--- Start Data segment ---
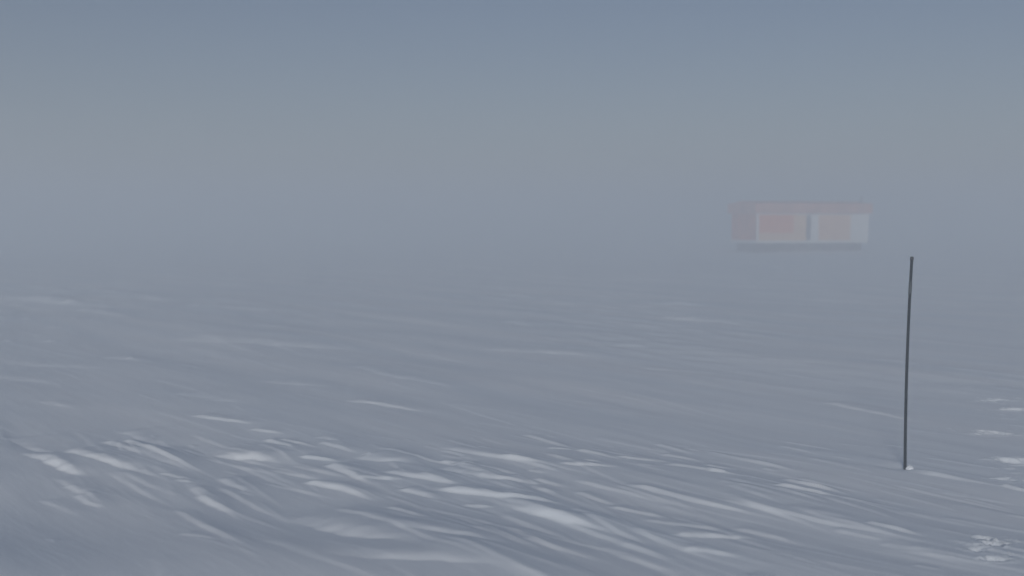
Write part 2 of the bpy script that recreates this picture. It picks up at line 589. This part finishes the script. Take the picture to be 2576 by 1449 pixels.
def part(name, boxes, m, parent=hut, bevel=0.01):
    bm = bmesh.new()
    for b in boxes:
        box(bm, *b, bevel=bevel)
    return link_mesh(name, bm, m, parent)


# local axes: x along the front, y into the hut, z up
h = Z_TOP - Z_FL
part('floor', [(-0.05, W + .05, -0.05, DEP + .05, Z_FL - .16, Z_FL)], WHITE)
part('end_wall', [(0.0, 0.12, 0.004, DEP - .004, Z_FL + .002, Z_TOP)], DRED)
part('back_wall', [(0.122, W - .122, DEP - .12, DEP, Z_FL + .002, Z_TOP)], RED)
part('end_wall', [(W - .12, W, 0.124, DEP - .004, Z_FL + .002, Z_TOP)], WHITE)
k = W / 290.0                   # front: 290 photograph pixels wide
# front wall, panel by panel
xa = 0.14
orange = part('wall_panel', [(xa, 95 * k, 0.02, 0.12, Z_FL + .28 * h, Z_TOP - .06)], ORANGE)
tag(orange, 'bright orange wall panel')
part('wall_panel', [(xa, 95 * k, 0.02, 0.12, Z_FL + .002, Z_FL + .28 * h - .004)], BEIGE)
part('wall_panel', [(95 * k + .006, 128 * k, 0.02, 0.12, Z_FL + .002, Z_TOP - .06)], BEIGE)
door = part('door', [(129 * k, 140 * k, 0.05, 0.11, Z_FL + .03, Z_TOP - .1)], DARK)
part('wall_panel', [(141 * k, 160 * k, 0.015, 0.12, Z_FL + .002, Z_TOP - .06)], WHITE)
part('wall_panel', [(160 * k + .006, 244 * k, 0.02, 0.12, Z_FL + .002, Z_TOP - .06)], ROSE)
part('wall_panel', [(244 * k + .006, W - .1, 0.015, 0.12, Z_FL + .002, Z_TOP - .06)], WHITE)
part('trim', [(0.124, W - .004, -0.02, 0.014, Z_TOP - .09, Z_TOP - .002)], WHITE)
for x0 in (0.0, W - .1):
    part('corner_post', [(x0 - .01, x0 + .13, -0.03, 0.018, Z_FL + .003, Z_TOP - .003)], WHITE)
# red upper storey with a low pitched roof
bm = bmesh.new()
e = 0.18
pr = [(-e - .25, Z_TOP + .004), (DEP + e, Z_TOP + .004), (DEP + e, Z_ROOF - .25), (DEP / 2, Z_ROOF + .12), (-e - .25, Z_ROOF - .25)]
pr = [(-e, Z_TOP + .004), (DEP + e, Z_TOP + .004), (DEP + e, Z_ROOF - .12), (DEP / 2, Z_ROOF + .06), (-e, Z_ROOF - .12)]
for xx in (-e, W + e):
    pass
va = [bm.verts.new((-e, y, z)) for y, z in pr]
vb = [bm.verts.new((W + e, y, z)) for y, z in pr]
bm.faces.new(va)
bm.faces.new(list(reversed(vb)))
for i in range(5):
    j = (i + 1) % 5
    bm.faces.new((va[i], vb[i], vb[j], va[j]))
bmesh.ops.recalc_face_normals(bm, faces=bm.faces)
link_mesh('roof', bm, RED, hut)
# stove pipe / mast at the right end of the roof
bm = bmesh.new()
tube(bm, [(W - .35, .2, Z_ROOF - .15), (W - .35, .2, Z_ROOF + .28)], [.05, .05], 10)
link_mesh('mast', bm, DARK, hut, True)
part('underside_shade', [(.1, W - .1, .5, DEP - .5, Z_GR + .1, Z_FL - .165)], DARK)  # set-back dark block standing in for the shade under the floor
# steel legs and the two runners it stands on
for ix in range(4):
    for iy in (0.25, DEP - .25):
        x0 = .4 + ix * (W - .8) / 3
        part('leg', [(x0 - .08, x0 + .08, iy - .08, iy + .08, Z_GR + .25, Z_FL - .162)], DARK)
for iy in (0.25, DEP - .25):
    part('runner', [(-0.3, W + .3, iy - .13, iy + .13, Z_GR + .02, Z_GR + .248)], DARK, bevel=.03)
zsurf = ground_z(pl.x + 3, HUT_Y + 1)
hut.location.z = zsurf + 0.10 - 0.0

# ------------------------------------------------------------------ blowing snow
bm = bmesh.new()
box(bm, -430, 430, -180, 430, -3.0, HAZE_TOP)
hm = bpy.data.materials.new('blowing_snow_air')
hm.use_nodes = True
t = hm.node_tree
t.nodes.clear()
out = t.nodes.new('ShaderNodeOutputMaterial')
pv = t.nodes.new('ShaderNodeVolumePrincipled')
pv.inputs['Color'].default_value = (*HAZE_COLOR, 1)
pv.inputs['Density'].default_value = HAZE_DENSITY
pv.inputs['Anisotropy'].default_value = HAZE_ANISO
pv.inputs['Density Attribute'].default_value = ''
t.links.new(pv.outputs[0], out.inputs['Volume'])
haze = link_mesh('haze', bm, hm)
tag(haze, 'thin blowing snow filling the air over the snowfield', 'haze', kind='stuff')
--- End Data segment ---
Repeat exactly and only the lines from the start of the data above through the line that holds "return link_mesh(name, bm, m, parent)", inclusive. Pictures do not belong in the copy.

Write part 2 of the bpy script that recreates this picture. It picks up at line 589. This part finishes the script. Take the picture to be 2576 by 1449 pixels.
def part(name, boxes, m, parent=hut, bevel=0.01):
    bm = bmesh.new()
    for b in boxes:
        box(bm, *b, bevel=bevel)
    return link_mesh(name, bm, m, parent)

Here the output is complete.